* [Given information]
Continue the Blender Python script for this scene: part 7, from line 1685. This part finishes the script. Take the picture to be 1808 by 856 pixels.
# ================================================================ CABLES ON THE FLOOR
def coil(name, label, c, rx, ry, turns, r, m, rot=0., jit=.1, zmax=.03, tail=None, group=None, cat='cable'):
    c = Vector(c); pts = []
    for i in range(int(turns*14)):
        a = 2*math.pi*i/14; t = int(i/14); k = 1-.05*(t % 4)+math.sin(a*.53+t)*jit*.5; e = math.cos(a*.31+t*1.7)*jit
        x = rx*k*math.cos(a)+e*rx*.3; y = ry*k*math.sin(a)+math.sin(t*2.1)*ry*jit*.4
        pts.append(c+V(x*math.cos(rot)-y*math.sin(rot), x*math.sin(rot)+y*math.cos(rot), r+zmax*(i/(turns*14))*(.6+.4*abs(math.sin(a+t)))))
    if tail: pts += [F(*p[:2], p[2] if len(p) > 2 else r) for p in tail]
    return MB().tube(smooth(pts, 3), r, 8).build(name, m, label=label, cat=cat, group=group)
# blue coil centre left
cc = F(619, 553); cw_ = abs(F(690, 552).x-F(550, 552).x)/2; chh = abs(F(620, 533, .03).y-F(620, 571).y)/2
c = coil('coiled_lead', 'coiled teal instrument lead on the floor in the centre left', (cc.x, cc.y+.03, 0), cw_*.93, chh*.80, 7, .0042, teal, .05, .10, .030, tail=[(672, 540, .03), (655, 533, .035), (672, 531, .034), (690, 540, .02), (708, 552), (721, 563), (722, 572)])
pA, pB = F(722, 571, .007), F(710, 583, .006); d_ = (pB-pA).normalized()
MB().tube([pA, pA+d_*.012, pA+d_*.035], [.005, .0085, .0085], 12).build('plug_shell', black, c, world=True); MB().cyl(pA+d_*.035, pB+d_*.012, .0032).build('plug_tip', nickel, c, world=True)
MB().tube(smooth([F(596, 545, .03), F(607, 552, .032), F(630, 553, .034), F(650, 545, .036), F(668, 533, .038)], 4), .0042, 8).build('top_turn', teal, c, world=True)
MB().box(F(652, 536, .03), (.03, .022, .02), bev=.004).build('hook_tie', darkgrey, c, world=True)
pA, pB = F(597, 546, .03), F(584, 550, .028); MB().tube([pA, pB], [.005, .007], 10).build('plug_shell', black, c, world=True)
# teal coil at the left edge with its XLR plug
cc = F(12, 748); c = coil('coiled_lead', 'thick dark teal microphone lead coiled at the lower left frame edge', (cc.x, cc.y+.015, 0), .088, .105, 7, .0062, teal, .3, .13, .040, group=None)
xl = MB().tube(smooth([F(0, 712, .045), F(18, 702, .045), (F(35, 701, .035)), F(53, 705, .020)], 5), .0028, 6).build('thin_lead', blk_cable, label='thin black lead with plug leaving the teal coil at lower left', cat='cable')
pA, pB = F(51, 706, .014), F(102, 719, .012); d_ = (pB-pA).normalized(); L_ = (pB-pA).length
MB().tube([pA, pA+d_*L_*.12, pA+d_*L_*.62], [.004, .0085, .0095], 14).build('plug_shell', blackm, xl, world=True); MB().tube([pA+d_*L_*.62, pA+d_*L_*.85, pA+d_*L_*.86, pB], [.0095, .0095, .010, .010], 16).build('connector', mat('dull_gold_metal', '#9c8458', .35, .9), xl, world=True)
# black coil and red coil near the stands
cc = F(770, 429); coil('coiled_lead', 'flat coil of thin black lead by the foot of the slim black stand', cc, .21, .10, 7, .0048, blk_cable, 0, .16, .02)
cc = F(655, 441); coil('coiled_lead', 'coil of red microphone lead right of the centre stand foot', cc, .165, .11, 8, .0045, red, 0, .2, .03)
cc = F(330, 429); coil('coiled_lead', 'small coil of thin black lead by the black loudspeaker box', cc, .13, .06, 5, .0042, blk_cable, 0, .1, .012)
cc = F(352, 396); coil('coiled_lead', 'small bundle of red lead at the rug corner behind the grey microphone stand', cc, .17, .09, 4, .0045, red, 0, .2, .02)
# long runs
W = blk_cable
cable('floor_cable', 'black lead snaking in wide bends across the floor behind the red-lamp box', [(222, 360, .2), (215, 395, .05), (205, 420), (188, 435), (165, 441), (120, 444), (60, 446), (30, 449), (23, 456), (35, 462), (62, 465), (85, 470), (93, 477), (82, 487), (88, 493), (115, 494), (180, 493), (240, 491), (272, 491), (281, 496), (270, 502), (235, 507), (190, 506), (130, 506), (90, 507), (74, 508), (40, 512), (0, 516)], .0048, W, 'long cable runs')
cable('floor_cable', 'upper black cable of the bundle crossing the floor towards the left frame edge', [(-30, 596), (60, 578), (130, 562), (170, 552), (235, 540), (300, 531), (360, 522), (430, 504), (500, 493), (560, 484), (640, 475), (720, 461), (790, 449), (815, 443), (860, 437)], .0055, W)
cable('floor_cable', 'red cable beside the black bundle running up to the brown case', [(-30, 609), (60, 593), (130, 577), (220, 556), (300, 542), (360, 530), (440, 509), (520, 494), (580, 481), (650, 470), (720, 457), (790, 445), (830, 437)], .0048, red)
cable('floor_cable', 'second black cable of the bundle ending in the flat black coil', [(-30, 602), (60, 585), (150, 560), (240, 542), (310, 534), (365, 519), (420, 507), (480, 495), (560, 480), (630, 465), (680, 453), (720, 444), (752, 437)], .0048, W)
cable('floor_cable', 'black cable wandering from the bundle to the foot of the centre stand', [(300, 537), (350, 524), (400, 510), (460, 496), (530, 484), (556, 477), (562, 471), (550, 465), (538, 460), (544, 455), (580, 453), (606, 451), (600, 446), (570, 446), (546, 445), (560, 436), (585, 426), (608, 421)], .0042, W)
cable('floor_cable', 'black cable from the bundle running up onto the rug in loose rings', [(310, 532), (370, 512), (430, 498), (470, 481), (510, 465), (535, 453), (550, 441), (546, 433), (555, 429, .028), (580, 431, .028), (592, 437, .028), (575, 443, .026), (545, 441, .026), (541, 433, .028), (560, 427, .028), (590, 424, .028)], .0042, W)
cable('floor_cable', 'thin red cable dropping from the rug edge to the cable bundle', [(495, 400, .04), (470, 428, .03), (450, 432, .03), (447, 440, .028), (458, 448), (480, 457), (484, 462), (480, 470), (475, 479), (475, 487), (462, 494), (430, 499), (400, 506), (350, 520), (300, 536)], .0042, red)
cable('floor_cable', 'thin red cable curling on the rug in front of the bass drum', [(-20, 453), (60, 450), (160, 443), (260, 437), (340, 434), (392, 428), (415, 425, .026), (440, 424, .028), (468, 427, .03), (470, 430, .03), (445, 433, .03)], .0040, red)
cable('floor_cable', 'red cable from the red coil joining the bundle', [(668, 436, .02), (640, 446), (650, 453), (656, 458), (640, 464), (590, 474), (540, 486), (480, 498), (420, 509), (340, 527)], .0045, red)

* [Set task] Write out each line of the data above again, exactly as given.

* [The solution]
Continue the Blender Python script for this scene: part 7, from line 1685. This part finishes the script. Take the picture to be 1808 by 856 pixels.
# ================================================================ CABLES ON THE FLOOR
def coil(name, label, c, rx, ry, turns, r, m, rot=0., jit=.1, zmax=.03, tail=None, group=None, cat='cable'):
    c = Vector(c); pts = []
    for i in range(int(turns*14)):
        a = 2*math.pi*i/14; t = int(i/14); k = 1-.05*(t % 4)+math.sin(a*.53+t)*jit*.5; e = math.cos(a*.31+t*1.7)*jit
        x = rx*k*math.cos(a)+e*rx*.3; y = ry*k*math.sin(a)+math.sin(t*2.1)*ry*jit*.4
        pts.append(c+V(x*math.cos(rot)-y*math.sin(rot), x*math.sin(rot)+y*math.cos(rot), r+zmax*(i/(turns*14))*(.6+.4*abs(math.sin(a+t)))))
    if tail: pts += [F(*p[:2], p[2] if len(p) > 2 else r) for p in tail]
    return MB().tube(smooth(pts, 3), r, 8).build(name, m, label=label, cat=cat, group=group)
# blue coil centre left
cc = F(619, 553); cw_ = abs(F(690, 552).x-F(550, 552).x)/2; chh = abs(F(620, 533, .03).y-F(620, 571).y)/2
c = coil('coiled_lead', 'coiled teal instrument lead on the floor in the centre left', (cc.x, cc.y+.03, 0), cw_*.93, chh*.80, 7, .0042, teal, .05, .10, .030, tail=[(672, 540, .03), (655, 533, .035), (672, 531, .034), (690, 540, .02), (708, 552), (721, 563), (722, 572)])
pA, pB = F(722, 571, .007), F(710, 583, .006); d_ = (pB-pA).normalized()
MB().tube([pA, pA+d_*.012, pA+d_*.035], [.005, .0085, .0085], 12).build('plug_shell', black, c, world=True); MB().cyl(pA+d_*.035, pB+d_*.012, .0032).build('plug_tip', nickel, c, world=True)
MB().tube(smooth([F(596, 545, .03), F(607, 552, .032), F(630, 553, .034), F(650, 545, .036), F(668, 533, .038)], 4), .0042, 8).build('top_turn', teal, c, world=True)
MB().box(F(652, 536, .03), (.03, .022, .02), bev=.004).build('hook_tie', darkgrey, c, world=True)
pA, pB = F(597, 546, .03), F(584, 550, .028); MB().tube([pA, pB], [.005, .007], 10).build('plug_shell', black, c, world=True)
# teal coil at the left edge with its XLR plug
cc = F(12, 748); c = coil('coiled_lead', 'thick dark teal microphone lead coiled at the lower left frame edge', (cc.x, cc.y+.015, 0), .088, .105, 7, .0062, teal, .3, .13, .040, group=None)
xl = MB().tube(smooth([F(0, 712, .045), F(18, 702, .045), (F(35, 701, .035)), F(53, 705, .020)], 5), .0028, 6).build('thin_lead', blk_cable, label='thin black lead with plug leaving the teal coil at lower left', cat='cable')
pA, pB = F(51, 706, .014), F(102, 719, .012); d_ = (pB-pA).normalized(); L_ = (pB-pA).length
MB().tube([pA, pA+d_*L_*.12, pA+d_*L_*.62], [.004, .0085, .0095], 14).build('plug_shell', blackm, xl, world=True); MB().tube([pA+d_*L_*.62, pA+d_*L_*.85, pA+d_*L_*.86, pB], [.0095, .0095, .010, .010], 16).build('connector', mat('dull_gold_metal', '#9c8458', .35, .9), xl, world=True)
# black coil and red coil near the stands
cc = F(770, 429); coil('coiled_lead', 'flat coil of thin black lead by the foot of the slim black stand', cc, .21, .10, 7, .0048, blk_cable, 0, .16, .02)
cc = F(655, 441); coil('coiled_lead', 'coil of red microphone lead right of the centre stand foot', cc, .165, .11, 8, .0045, red, 0, .2, .03)
cc = F(330, 429); coil('coiled_lead', 'small coil of thin black lead by the black loudspeaker box', cc, .13, .06, 5, .0042, blk_cable, 0, .1, .012)
cc = F(352, 396); coil('coiled_lead', 'small bundle of red lead at the rug corner behind the grey microphone stand', cc, .17, .09, 4, .0045, red, 0, .2, .02)
# long runs
W = blk_cable
cable('floor_cable', 'black lead snaking in wide bends across the floor behind the red-lamp box', [(222, 360, .2), (215, 395, .05), (205, 420), (188, 435), (165, 441), (120, 444), (60, 446), (30, 449), (23, 456), (35, 462), (62, 465), (85, 470), (93, 477), (82, 487), (88, 493), (115, 494), (180, 493), (240, 491), (272, 491), (281, 496), (270, 502), (235, 507), (190, 506), (130, 506), (90, 507), (74, 508), (40, 512), (0, 516)], .0048, W, 'long cable runs')
cable('floor_cable', 'upper black cable of the bundle crossing the floor towards the left frame edge', [(-30, 596), (60, 578), (130, 562), (170, 552), (235, 540), (300, 531), (360, 522), (430, 504), (500, 493), (560, 484), (640, 475), (720, 461), (790, 449), (815, 443), (860, 437)], .0055, W)
cable('floor_cable', 'red cable beside the black bundle running up to the brown case', [(-30, 609), (60, 593), (130, 577), (220, 556), (300, 542), (360, 530), (440, 509), (520, 494), (580, 481), (650, 470), (720, 457), (790, 445), (830, 437)], .0048, red)
cable('floor_cable', 'second black cable of the bundle ending in the flat black coil', [(-30, 602), (60, 585), (150, 560), (240, 542), (310, 534), (365, 519), (420, 507), (480, 495), (560, 480), (630, 465), (680, 453), (720, 444), (752, 437)], .0048, W)
cable('floor_cable', 'black cable wandering from the bundle to the foot of the centre stand', [(300, 537), (350, 524), (400, 510), (460, 496), (530, 484), (556, 477), (562, 471), (550, 465), (538, 460), (544, 455), (580, 453), (606, 451), (600, 446), (570, 446), (546, 445), (560, 436), (585, 426), (608, 421)], .0042, W)
cable('floor_cable', 'black cable from the bundle running up onto the rug in loose rings', [(310, 532), (370, 512), (430, 498), (470, 481), (510, 465), (535, 453), (550, 441), (546, 433), (555, 429, .028), (580, 431, .028), (592, 437, .028), (575, 443, .026), (545, 441, .026), (541, 433, .028), (560, 427, .028), (590, 424, .028)], .0042, W)
cable('floor_cable', 'thin red cable dropping from the rug edge to the cable bundle', [(495, 400, .04), (470, 428, .03), (450, 432, .03), (447, 440, .028), (458, 448), (480, 457), (484, 462), (480, 470), (475, 479), (475, 487), (462, 494), (430, 499), (400, 506), (350, 520), (300, 536)], .0042, red)
cable('floor_cable', 'thin red cable curling on the rug in front of the bass drum', [(-20, 453), (60, 450), (160, 443), (260, 437), (340, 434), (392, 428), (415, 425, .026), (440, 424, .028), (468, 427, .03), (470, 430, .03), (445, 433, .03)], .0040, red)
cable('floor_cable', 'red cable from the red coil joining the bundle', [(668, 436, .02), (640, 446), (650, 453), (656, 458), (640, 464), (590, 474), (540, 486), (480, 498), (420, 509), (340, 527)], .0045, red)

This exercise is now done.